** Begin **
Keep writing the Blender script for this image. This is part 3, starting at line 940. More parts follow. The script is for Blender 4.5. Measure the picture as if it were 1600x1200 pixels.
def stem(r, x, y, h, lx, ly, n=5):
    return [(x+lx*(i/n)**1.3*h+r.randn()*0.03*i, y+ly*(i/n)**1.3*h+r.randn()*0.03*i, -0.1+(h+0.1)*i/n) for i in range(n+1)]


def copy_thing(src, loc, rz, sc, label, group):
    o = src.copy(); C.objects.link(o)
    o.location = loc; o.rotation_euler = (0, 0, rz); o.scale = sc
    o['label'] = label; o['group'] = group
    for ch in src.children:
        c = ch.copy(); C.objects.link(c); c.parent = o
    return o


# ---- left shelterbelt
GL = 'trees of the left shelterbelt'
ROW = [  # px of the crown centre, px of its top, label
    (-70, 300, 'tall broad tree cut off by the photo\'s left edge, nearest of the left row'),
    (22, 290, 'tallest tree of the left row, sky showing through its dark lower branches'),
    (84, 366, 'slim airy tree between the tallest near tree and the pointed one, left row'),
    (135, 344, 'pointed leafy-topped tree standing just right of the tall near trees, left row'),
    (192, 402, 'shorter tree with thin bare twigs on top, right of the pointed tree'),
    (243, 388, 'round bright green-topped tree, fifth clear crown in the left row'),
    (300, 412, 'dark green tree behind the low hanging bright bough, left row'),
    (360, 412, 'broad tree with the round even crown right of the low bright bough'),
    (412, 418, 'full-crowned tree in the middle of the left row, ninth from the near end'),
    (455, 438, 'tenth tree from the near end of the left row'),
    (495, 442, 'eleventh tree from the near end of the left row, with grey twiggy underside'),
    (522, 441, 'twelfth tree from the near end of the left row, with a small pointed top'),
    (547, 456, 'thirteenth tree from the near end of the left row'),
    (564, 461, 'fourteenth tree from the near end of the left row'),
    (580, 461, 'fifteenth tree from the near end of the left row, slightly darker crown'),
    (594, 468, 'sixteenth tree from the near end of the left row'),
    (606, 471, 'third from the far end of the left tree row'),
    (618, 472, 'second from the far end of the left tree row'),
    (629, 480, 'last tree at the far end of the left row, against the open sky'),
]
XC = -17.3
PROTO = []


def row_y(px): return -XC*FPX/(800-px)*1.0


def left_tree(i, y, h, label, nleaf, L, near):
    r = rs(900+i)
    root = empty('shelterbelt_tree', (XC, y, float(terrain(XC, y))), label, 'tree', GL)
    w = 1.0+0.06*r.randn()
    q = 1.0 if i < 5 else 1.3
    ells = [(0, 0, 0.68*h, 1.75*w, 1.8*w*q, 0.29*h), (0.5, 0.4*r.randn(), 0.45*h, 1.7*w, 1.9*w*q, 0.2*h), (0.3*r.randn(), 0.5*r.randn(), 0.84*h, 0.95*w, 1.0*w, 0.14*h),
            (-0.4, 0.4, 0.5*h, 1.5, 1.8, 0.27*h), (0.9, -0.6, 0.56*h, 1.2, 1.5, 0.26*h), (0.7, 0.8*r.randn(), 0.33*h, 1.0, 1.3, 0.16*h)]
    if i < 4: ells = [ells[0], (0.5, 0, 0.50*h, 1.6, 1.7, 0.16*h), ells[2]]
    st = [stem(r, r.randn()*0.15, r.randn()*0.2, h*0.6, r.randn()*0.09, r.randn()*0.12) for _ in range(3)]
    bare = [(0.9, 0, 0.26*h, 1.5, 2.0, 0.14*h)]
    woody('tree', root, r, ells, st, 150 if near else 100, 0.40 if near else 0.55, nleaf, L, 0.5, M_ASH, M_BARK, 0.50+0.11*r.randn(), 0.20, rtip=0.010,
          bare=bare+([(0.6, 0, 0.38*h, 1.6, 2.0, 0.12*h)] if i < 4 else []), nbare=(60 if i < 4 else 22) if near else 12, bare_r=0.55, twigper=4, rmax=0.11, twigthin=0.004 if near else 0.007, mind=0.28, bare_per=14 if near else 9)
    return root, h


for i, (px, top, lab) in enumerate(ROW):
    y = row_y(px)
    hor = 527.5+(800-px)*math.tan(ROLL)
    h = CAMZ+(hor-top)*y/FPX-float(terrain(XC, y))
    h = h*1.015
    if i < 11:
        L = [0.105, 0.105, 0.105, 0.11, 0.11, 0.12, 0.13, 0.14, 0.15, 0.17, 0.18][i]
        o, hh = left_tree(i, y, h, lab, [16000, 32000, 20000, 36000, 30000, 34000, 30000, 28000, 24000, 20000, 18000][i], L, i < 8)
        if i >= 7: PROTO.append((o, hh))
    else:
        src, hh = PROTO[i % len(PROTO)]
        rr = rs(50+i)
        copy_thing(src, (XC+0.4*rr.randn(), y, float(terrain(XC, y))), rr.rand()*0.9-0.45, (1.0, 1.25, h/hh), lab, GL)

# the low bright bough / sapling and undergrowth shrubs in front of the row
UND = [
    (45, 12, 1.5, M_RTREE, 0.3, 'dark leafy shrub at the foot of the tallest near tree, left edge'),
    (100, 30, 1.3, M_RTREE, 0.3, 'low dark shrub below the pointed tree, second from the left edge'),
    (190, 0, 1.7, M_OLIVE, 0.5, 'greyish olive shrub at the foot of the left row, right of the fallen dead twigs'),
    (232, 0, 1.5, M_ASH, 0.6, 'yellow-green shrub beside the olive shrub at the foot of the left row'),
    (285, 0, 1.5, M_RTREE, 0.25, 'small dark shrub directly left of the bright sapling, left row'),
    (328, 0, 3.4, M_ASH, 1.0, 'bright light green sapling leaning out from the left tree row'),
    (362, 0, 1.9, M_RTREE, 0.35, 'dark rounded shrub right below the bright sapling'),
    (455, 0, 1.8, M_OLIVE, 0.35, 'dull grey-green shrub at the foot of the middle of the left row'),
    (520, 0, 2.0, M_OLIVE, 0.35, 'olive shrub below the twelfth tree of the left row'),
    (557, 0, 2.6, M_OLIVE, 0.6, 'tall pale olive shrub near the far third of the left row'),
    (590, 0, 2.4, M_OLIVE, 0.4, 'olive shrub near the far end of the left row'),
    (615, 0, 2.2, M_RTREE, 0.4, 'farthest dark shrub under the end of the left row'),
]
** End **
Given problem —
Emit, unaltered, the lines from the top of the listing down through the line that holds "i in range(n+1)]"; emit nothing else.

Completed task —
Keep writing the Blender script for this image. This is part 3, starting at line 940. More parts follow. The script is for Blender 4.5. Measure the picture as if it were 1600x1200 pixels.
def stem(r, x, y, h, lx, ly, n=5):
    return [(x+lx*(i/n)**1.3*h+r.randn()*0.03*i, y+ly*(i/n)**1.3*h+r.randn()*0.03*i, -0.1+(h+0.1)*i/n) for i in range(n+1)]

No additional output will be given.